◆ **Task**: Write out all lines holding the word "this".

-- Start Provided entries --

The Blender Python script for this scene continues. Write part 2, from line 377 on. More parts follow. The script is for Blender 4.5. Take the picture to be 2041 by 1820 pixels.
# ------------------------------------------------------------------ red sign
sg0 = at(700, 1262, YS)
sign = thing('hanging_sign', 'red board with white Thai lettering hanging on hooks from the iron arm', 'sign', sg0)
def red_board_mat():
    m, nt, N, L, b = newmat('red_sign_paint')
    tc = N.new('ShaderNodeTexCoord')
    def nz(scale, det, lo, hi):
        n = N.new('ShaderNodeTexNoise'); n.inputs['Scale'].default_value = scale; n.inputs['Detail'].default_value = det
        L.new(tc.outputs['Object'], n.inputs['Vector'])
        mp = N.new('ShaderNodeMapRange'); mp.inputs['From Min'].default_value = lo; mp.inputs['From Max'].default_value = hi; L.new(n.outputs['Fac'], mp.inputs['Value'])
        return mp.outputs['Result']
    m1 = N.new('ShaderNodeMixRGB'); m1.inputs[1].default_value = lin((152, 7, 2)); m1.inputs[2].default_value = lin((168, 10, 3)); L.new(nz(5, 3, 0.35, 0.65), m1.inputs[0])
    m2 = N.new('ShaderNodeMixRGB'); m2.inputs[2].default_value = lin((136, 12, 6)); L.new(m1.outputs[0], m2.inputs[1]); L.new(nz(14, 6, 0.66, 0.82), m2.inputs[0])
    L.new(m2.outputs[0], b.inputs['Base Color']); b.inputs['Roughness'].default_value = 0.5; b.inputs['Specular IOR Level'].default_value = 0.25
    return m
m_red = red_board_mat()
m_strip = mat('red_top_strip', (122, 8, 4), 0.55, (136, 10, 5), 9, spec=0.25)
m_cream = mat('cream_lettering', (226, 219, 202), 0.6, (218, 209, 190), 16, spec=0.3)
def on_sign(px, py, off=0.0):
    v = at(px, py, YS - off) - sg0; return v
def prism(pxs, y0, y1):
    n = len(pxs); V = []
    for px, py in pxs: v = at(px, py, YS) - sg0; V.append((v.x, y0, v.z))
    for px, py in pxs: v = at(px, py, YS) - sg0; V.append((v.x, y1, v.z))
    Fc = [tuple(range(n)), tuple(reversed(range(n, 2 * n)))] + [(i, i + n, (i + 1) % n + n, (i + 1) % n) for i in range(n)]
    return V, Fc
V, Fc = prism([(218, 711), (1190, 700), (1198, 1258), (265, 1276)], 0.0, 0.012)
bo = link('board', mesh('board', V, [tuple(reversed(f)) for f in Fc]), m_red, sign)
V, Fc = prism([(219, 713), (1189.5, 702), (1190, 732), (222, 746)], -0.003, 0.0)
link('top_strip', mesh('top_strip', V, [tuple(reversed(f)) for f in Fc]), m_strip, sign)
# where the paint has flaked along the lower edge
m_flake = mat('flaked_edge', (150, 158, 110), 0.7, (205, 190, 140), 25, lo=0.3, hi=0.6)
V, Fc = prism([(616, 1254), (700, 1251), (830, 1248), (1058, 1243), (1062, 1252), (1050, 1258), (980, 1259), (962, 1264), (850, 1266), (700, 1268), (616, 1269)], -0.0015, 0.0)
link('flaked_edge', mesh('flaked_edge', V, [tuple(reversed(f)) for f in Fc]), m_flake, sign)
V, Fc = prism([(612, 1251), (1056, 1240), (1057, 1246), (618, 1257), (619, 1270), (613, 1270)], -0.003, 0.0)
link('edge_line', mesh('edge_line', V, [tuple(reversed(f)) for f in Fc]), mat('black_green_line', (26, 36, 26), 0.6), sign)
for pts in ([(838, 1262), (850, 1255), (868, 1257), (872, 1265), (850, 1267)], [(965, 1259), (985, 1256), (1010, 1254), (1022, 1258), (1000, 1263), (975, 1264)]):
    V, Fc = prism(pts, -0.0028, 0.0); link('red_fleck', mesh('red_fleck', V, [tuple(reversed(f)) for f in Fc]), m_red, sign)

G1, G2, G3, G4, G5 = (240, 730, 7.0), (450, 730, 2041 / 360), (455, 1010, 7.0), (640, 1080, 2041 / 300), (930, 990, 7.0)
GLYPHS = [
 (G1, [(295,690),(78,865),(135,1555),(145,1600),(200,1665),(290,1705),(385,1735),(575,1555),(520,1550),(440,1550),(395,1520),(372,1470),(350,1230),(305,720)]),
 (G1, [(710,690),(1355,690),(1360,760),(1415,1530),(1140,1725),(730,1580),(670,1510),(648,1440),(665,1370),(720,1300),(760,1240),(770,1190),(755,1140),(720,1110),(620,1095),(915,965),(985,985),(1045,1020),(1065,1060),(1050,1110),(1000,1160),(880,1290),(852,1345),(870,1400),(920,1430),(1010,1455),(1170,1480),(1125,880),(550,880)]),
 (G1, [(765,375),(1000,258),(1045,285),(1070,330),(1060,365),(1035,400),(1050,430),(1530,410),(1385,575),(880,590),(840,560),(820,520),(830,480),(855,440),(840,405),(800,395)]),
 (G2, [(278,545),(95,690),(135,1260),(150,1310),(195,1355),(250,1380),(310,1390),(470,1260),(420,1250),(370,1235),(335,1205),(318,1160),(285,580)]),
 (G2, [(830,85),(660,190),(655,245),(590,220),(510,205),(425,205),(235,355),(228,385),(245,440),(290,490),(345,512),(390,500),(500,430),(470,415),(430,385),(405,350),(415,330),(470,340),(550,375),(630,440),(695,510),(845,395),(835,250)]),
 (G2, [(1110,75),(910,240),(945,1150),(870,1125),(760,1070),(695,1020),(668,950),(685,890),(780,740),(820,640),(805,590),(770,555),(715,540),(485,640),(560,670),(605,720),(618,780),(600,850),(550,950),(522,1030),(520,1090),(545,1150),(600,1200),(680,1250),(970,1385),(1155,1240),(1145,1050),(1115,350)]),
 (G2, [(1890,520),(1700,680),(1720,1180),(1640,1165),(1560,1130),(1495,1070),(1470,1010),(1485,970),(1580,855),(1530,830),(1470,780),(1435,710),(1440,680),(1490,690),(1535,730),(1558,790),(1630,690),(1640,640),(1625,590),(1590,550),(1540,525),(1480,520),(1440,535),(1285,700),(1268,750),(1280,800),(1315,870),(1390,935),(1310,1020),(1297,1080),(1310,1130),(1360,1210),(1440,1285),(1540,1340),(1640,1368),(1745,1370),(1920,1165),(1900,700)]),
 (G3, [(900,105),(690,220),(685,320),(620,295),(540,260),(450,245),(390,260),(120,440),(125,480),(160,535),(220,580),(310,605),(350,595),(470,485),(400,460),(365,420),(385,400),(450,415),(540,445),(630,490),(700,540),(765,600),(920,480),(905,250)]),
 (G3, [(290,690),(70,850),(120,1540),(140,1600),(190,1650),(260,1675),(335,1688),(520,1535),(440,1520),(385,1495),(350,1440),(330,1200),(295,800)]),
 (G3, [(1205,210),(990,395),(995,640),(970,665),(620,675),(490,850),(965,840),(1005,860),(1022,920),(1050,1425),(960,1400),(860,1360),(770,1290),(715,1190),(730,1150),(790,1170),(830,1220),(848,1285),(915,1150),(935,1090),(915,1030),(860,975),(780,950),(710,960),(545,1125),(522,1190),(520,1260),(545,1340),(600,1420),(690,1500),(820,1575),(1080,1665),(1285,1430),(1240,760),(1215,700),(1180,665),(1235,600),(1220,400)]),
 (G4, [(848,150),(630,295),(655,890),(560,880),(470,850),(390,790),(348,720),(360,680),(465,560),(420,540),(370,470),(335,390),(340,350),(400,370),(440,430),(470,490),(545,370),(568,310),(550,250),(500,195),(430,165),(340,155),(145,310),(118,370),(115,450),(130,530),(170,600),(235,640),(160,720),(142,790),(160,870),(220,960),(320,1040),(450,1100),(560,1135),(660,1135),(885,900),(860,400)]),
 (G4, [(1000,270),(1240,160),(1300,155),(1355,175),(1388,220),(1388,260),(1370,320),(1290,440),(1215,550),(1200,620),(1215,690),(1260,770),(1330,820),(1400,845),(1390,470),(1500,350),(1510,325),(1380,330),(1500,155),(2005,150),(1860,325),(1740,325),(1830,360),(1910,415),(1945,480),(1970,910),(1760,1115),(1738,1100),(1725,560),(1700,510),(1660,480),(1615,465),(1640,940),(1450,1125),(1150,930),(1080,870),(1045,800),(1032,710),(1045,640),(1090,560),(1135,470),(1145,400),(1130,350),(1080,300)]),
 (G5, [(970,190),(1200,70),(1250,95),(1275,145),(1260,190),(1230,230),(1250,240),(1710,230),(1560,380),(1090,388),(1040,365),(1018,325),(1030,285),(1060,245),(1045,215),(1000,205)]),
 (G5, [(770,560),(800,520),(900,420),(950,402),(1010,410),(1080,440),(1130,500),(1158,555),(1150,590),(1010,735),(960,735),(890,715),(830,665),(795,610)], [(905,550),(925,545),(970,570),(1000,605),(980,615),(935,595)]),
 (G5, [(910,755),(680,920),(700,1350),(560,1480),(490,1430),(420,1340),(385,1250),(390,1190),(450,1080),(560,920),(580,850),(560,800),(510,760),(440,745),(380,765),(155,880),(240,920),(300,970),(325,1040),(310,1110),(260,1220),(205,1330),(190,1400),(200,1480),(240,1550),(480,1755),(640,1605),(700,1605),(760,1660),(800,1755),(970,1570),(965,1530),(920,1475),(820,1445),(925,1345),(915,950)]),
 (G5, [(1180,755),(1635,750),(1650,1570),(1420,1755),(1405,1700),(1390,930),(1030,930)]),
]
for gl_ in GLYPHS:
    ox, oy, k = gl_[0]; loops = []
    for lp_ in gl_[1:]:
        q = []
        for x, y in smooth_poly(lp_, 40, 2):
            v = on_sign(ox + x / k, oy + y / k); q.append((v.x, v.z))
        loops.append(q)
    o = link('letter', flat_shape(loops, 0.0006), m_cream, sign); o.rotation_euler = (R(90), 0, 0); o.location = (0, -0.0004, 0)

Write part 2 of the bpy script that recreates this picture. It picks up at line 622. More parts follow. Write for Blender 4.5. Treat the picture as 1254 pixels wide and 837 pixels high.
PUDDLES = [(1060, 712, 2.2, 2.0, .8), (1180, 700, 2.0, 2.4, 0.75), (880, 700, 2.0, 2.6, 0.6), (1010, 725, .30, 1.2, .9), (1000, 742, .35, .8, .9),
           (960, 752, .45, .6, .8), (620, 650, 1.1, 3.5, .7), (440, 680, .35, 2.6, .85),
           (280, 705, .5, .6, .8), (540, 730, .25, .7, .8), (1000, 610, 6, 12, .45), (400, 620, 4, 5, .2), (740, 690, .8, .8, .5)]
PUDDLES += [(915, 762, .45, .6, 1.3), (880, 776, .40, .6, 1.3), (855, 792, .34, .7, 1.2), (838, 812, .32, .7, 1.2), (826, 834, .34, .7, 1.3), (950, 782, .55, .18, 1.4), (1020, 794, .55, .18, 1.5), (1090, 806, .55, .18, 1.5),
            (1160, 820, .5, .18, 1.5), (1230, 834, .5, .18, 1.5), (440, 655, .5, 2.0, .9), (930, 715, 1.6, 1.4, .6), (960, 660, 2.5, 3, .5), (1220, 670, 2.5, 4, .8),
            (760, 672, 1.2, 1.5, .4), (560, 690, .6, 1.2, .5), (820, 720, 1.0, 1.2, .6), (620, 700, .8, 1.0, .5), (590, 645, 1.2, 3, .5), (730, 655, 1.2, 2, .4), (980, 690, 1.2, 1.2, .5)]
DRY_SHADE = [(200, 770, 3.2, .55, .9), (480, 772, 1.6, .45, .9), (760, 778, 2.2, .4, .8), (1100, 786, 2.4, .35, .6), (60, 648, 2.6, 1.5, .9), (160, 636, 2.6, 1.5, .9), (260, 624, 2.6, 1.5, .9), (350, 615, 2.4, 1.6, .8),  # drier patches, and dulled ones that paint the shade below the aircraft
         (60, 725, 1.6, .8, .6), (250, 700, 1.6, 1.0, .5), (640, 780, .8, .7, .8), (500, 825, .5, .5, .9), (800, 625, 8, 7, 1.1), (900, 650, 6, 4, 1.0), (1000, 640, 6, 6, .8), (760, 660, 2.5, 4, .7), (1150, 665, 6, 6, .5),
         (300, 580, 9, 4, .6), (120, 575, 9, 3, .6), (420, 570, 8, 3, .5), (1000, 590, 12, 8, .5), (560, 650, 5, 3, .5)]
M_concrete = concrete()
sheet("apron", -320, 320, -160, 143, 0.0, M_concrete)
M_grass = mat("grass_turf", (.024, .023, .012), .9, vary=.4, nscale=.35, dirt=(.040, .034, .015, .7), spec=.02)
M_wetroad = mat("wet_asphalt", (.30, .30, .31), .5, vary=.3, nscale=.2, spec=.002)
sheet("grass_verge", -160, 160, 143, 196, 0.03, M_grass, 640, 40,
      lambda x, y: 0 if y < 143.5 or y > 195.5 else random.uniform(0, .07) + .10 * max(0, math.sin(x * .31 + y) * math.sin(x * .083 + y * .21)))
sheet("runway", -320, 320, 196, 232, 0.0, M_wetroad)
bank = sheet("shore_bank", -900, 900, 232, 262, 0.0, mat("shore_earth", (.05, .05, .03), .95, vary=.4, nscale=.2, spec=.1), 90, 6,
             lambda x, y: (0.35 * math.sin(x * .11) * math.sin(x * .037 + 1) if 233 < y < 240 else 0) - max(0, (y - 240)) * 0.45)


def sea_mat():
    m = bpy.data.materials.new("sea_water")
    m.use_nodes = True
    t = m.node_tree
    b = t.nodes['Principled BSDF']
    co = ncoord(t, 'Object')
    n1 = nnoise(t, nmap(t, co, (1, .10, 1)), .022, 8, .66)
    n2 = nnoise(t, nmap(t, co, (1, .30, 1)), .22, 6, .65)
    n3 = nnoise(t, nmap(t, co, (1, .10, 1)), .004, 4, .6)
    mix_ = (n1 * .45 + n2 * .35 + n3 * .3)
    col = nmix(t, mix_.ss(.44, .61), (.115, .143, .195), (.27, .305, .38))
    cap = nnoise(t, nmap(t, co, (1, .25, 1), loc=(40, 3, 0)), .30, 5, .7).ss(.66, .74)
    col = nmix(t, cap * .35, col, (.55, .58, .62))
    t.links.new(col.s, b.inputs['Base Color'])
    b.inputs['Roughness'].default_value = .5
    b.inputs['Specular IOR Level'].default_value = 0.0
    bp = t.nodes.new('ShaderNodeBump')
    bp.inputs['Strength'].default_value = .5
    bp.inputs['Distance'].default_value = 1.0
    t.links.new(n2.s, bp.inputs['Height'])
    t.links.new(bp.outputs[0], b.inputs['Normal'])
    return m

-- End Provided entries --

◆ **Response to the exercise**:
The Blender Python script for this scene continues. Write part 2, from line 377 on. More parts follow. The script is for Blender 4.5. Take the picture to be 2041 by 1820 pixels.
Write part 2 of the bpy script that recreates this picture. It picks up at line 622. More parts follow. Write for Blender 4.5. Treat the picture as 1254 pixels wide and 837 pixels high.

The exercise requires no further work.